Lightmatter achieves 16-wavelength bidirectional link on standard optical fibre
The company says this breakthrough advances chip I/O design by increasing bandwidth per fibre compared to existing co-packaged optics solutions, and enables more powerful, efficient, and scalable datacentres
Lightmatter, a company focusing on photonic supercomputing, has announced it has developed a 16-wavelength bidirectional dense wavelength division multiplexing (DWDM) optical link operating on one strand of standard single-mode (SM) fibre. Powered by Lightmatter's Passage interconnect and Guide laser technologies, the company says this achievement shatters previous limitations in fibre bandwidth density and spectral utilisation, setting a new benchmark for high-performance, resilient datacentre interconnects.
With the rise of complex trillion-parameter “mixture of experts” models, scaling AI workloads is increasingly bottlenecked by bandwidth and radix (I/O port count) limitations in datacentre infrastructure. Lightmatter says its Passage technology delivers an unprecedented 800G bidirectional bandwidth (400G transmit and 400G receive) per single-mode fibre for distances of several hundred metres or more. This achievement advances chip I/O design by simultaneously increasing both radix and bandwidth per fibre compared to existing co-packaged optics (CPO) solutions, the company adds.

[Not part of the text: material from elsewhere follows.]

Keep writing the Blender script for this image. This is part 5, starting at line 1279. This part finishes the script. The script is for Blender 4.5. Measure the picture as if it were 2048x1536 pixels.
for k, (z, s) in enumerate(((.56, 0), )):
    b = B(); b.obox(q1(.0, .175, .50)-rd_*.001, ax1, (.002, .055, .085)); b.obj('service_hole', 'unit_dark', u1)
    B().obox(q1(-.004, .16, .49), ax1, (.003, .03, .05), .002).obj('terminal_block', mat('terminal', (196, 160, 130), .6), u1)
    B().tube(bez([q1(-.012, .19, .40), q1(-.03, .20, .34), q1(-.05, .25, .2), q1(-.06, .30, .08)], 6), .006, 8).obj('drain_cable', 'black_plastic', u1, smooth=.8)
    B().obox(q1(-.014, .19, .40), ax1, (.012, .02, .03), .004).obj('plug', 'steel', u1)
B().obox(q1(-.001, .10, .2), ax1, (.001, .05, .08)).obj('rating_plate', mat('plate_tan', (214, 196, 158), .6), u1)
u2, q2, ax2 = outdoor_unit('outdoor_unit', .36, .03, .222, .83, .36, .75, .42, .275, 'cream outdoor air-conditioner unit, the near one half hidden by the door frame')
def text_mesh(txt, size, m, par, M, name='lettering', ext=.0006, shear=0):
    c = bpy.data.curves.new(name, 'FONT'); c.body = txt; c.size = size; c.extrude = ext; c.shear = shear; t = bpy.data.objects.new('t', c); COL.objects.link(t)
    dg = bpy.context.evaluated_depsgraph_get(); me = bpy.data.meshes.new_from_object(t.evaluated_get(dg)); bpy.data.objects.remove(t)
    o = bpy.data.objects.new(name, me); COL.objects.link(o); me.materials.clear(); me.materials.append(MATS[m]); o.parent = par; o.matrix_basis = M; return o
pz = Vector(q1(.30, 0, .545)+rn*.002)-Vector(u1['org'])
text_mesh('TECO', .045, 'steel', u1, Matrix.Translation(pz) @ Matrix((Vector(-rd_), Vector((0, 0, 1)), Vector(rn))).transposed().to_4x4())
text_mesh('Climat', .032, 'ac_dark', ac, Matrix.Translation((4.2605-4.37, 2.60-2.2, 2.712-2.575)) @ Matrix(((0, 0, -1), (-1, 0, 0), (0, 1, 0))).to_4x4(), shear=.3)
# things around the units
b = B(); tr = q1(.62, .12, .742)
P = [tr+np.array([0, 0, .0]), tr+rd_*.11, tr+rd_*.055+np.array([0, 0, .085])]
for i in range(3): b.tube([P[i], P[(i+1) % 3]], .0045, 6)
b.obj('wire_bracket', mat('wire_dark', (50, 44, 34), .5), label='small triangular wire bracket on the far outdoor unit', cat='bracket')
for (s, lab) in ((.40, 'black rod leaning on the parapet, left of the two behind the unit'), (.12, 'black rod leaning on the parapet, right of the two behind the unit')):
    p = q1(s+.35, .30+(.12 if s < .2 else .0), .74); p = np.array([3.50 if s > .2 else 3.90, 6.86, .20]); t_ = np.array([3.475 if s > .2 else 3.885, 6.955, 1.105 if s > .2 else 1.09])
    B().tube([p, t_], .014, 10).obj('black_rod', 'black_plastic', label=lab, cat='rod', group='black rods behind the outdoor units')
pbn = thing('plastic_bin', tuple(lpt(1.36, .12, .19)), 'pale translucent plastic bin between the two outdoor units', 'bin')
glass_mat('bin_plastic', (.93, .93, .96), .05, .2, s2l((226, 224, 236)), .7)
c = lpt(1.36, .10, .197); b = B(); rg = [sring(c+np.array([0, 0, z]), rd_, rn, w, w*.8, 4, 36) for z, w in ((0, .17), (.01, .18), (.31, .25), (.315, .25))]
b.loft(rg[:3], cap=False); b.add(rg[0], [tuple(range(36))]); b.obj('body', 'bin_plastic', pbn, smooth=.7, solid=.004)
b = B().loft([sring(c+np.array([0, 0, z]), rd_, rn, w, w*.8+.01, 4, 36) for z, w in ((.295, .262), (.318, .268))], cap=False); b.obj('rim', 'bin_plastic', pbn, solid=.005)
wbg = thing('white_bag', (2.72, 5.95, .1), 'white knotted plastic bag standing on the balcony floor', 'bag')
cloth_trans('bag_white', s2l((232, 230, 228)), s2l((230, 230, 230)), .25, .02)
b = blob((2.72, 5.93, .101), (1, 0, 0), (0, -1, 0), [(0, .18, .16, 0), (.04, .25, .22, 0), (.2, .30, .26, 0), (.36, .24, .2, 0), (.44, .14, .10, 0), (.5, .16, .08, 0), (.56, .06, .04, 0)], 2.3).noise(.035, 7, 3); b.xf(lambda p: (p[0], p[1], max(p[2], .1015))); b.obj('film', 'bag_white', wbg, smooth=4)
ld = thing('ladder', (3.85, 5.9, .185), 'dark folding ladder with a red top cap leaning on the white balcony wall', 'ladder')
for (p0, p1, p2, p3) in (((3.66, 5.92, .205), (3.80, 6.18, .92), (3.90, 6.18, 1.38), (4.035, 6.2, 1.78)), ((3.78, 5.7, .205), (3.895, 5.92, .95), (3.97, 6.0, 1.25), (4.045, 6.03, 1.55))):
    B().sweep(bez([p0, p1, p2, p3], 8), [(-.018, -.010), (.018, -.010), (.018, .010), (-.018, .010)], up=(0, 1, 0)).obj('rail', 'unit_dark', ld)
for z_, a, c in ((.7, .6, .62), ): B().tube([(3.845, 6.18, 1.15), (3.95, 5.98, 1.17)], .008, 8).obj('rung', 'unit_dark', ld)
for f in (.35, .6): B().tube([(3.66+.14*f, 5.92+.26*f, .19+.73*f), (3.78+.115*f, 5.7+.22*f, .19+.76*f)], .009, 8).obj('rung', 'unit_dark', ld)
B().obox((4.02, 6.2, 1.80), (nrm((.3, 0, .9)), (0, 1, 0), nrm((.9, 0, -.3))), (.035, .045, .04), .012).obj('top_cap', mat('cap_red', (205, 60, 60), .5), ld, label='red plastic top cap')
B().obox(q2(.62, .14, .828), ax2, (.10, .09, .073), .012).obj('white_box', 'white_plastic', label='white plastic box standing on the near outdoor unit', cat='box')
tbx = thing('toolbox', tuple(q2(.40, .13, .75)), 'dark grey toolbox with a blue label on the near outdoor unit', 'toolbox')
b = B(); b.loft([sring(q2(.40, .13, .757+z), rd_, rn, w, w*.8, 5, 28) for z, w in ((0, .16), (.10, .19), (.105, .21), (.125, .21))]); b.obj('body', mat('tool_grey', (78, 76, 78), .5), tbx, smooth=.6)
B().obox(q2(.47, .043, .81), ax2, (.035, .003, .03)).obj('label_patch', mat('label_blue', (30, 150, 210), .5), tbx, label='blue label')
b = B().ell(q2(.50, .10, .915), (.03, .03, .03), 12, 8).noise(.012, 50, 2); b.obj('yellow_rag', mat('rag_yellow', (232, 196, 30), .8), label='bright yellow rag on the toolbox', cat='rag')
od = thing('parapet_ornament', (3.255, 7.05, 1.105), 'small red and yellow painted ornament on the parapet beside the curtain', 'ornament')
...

While commercial bidirectional transmission on a single fibre has been limited mainly to two wavelengths, achieving 16 wavelengths (also referred to as “lambdas”) has historically required multiple or specialised fibres. According to Lightmatter, this milestone addresses significant technical challenges related to managing complex wavelength-dependent propagation characteristics, power budget constraints, optical nonlinearity, and mitigating crosstalk and backscattering in a single fibre. Such innovations could pave the way for the next major advances in AI model development, which demand more extensive and efficient high-bandwidth networking than exists today.
“Datacentres are the new unit of compute in the AI era, with the next 1000X performance gain coming largely from ultra-fast photonic interconnects,” said Nicholas Harris, founder and CEO of Lightmatter. “Our 16-lambda bidirectional link is an architectural leap forward. Hyperscalers can achieve significantly higher bandwidth density with standard single-mode fibre, reducing both capital expenditure and operational complexity, while enabling higher 'radix' – more connections per XPU or switch.”
Alan Weckel, co-founder and analyst at 650 Group, added: “Lightmatter's innovation arrives at a pivotal moment for hyperscale AI infrastructure. The ability to dramatically increase bandwidth density on existing single-mode fibre, coupled with the technology’s robust thermal performance, is a game-changer for datacentre scalability and efficiency. This solves one of the most pressing challenges in AI development and brings advanced CPO a giant step closer to market.”
According to Lightmatter, the new breakthrough incorporates a proprietary closed-loop digital stabilisation system that actively compensates for thermal drift, ensuring continuous, low-error transmission over wide temperature fluctuations. In addition, architectural innovations aim to make the Passage 3D CPO platform inherently polarisation-insensitive, maintaining robust performance even when the fibres are being handled or subject to mechanical stress. Standard SM fibre, while offering immense bandwidth potential, does not inherently maintain light's polarisation state, unlike specialised and more costly polarisation-maintaining fibre. By achieving polarisation insensitivity, Lightmatter says it enables the use of cost-effective SM fibre for its bidirectional DWDM technology.
This combination of fibre bandwidth density, efficient spectral utilisation, and robust performance makes Lightmatter's Passage technology foundational for the industry’s transition from electrical to optical interconnects in AI datacentres, the company concludes. It aims to empower customers to accelerate development of larger and more capable AI models with more powerful, efficient, and scalable datacentres.